AIM -> Restate each line of the listing exactly, without carrying over any pictures.
* BEGIN DATA LINES *
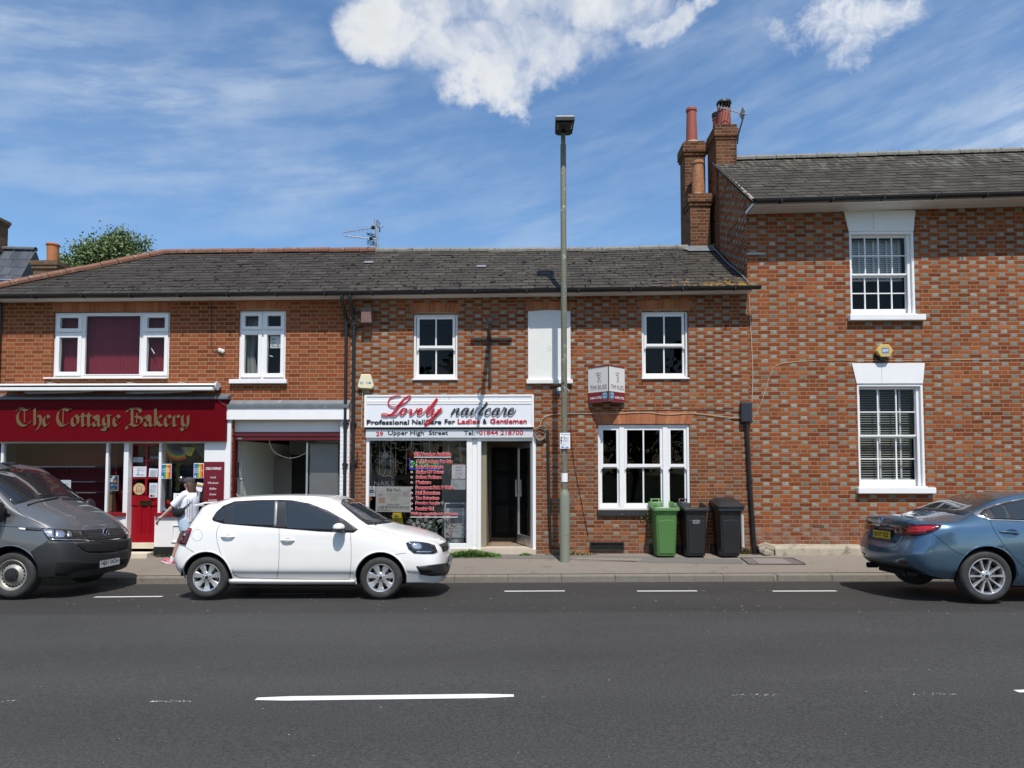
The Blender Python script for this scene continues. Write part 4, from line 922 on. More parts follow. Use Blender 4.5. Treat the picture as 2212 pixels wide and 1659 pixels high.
def poster(name,label,cat,px,y,bg=None,lines=(),blocks=(),tilt=0,group=None,frame=None,wpx=None):
 """flat sheet at pixel box px on plane y; blocks (u0, v0, u1, v1, material), lines (text, u0, v0, u1, v1, material), u right, v up, 0..1"""
 a,c,b,d=RECT(*px,y);r=thing(name,label,cat,((a+b)/2,y,c),group)
 M_=Matrix.Translation(((a+b)/2,0,(c+d)/2))@Matrix.Rotation(tilt,4,'Y')@Matrix.Translation((-(a+b)/2,0,-(c+d)/2))if tilt else None
 m=MB();m.box(a,b,y-.003,y,c,d)
 if M_:m.xform(M_)
 m.build('sheet',bg or M_PAPER,r)
 mats={}
 for i,(u0,v0,u1,v1,mt_)in enumerate(blocks):
  q=mats.setdefault(mt_.name,(MB(),mt_))[0];yy=y-.004-.0006*i
  q.keep=True;pts=[(a+(b-a)*u,yy,c+(d-c)*v)for u,v in((u0,v0),(u1,v0),(u1,v1),(u0,v1))]
  q.add([M_@Vector(p)for p in pts]if M_ else pts,[(0,1,2,3)])
 for k,(q,mt_)in mats.items():q.build('print',mt_,r)
 mats={}
 for(s_,u0,v0,u1,v1,mt_)in lines:
  q=mats.setdefault(mt_.name,(MB(),mt_))[0];letters(q,s_,a+(b-a)*u0,a+(b-a)*u1,c+(d-c)*v0,c+(d-c)*v1,y-.012,thick=0,M_=M_)
 for k,(q,mt_)in mats.items():q.build('lettering',mt_,r)
 return r
def lines_of(n,u0,u1,v0,v1,mt_,seed=1,words=('opening','notice','welcome','please','thank you')):
 return[]
def scribble(n,u0,u1,v0,v1,mt_,seed=0):
 """rows of tiny print, too small to read"""
 random.seed(seed);out=[];h=(v1-v0)/n
 for i in range(n):
  v=v1-h*(i+1);u=u0+random.uniform(0,.06)
  while u<u1-.04:
   w=random.uniform(.03,.11);out.append((u,v+h*.3,min(u+w,u1),v+h*.72,mt_));u+=w+.025
   if random.random()<.12:break
 return out
poster('window_notice','white paper notice taped inside the narrow upstairs window','notice',(584,726,608,752),.12,blocks=[(.1,.7,.5,.8,plain('print_blue',(.08,.25,.55),.6)),(.1,.55,.42,.64,plain('print_yellow',(.7,.55,.08),.6))]+scribble(4,.1,.9,.1,.5,M_TXTG,5))
hip=lambda x,t:x>X_A0+(XH-X_A0)*t-.12
rb=MB();slates(rb,eaveAB,lambda x:ridgeAB(max(x,-999)),X_A0,X_AB,15,.27,hip=hip,seed=6)
RA=rb.build('roof',M_SLATE_A,A)
zE0=ZE(X_A0);zR0=ZR(XH);un=MB();un.keep=True
un.add([(X_A0,YE+.03,zE0-.07),eaveAB(X_AB)+dn,ridgeAB(X_AB)+dn,(XH,YR+.03,zR0-.07)],[(0,1,2,3)]);un.add([(X_A0,YE,zE0),(XH,YR,zR0),(X_A0,4.8,zE0)],[(0,1,2)]);un.add([(XH,YR,zR0),ridgeAB(X_AB),(X_AB,4.8,ZE(X_AB)),(X_A0,4.8,zE0)],[(0,1,2,3)]);un.build('roof_felt',M_SLATE_A,RA)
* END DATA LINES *
SOLUTION ->
The Blender Python script for this scene continues. Write part 4, from line 922 on. More parts follow. Use Blender 4.5. Treat the picture as 2212 pixels wide and 1659 pixels high.
def poster(name,label,cat,px,y,bg=None,lines=(),blocks=(),tilt=0,group=None,frame=None,wpx=None):
 """flat sheet at pixel box px on plane y; blocks (u0, v0, u1, v1, material), lines (text, u0, v0, u1, v1, material), u right, v up, 0..1"""
 a,c,b,d=RECT(*px,y);r=thing(name,label,cat,((a+b)/2,y,c),group)
 M_=Matrix.Translation(((a+b)/2,0,(c+d)/2))@Matrix.Rotation(tilt,4,'Y')@Matrix.Translation((-(a+b)/2,0,-(c+d)/2))if tilt else None
 m=MB();m.box(a,b,y-.003,y,c,d)
 if M_:m.xform(M_)
 m.build('sheet',bg or M_PAPER,r)
 mats={}
 for i,(u0,v0,u1,v1,mt_)in enumerate(blocks):
  q=mats.setdefault(mt_.name,(MB(),mt_))[0];yy=y-.004-.0006*i
  q.keep=True;pts=[(a+(b-a)*u,yy,c+(d-c)*v)for u,v in((u0,v0),(u1,v0),(u1,v1),(u0,v1))]
  q.add([M_@Vector(p)for p in pts]if M_ else pts,[(0,1,2,3)])
 for k,(q,mt_)in mats.items():q.build('print',mt_,r)
 mats={}
 for(s_,u0,v0,u1,v1,mt_)in lines:
  q=mats.setdefault(mt_.name,(MB(),mt_))[0];letters(q,s_,a+(b-a)*u0,a+(b-a)*u1,c+(d-c)*v0,c+(d-c)*v1,y-.012,thick=0,M_=M_)
 for k,(q,mt_)in mats.items():q.build('lettering',mt_,r)
 return r
def lines_of(n,u0,u1,v0,v1,mt_,seed=1,words=('opening','notice','welcome','please','thank you')):
 return[]
def scribble(n,u0,u1,v0,v1,mt_,seed=0):
 """rows of tiny print, too small to read"""
 random.seed(seed);out=[];h=(v1-v0)/n
 for i in range(n):
  v=v1-h*(i+1);u=u0+random.uniform(0,.06)
  while u<u1-.04:
   w=random.uniform(.03,.11);out.append((u,v+h*.3,min(u+w,u1),v+h*.72,mt_));u+=w+.025
   if random.random()<.12:break
 return out
poster('window_notice','white paper notice taped inside the narrow upstairs window','notice',(584,726,608,752),.12,blocks=[(.1,.7,.5,.8,plain('print_blue',(.08,.25,.55),.6)),(.1,.55,.42,.64,plain('print_yellow',(.7,.55,.08),.6))]+scribble(4,.1,.9,.1,.5,M_TXTG,5))
hip=lambda x,t:x>X_A0+(XH-X_A0)*t-.12
rb=MB();slates(rb,eaveAB,lambda x:ridgeAB(max(x,-999)),X_A0,X_AB,15,.27,hip=hip,seed=6)
RA=rb.build('roof',M_SLATE_A,A)
zE0=ZE(X_A0);zR0=ZR(XH);un=MB();un.keep=True
un.add([(X_A0,YE+.03,zE0-.07),eaveAB(X_AB)+dn,ridgeAB(X_AB)+dn,(XH,YR+.03,zR0-.07)],[(0,1,2,3)]);un.add([(X_A0,YE,zE0),(XH,YR,zR0),(X_A0,4.8,zE0)],[(0,1,2)]);un.add([(XH,YR,zR0),ridgeAB(X_AB),(X_AB,4.8,ZE(X_AB)),(X_A0,4.8,zE0)],[(0,1,2,3)]);un.build('roof_felt',M_SLATE_A,RA)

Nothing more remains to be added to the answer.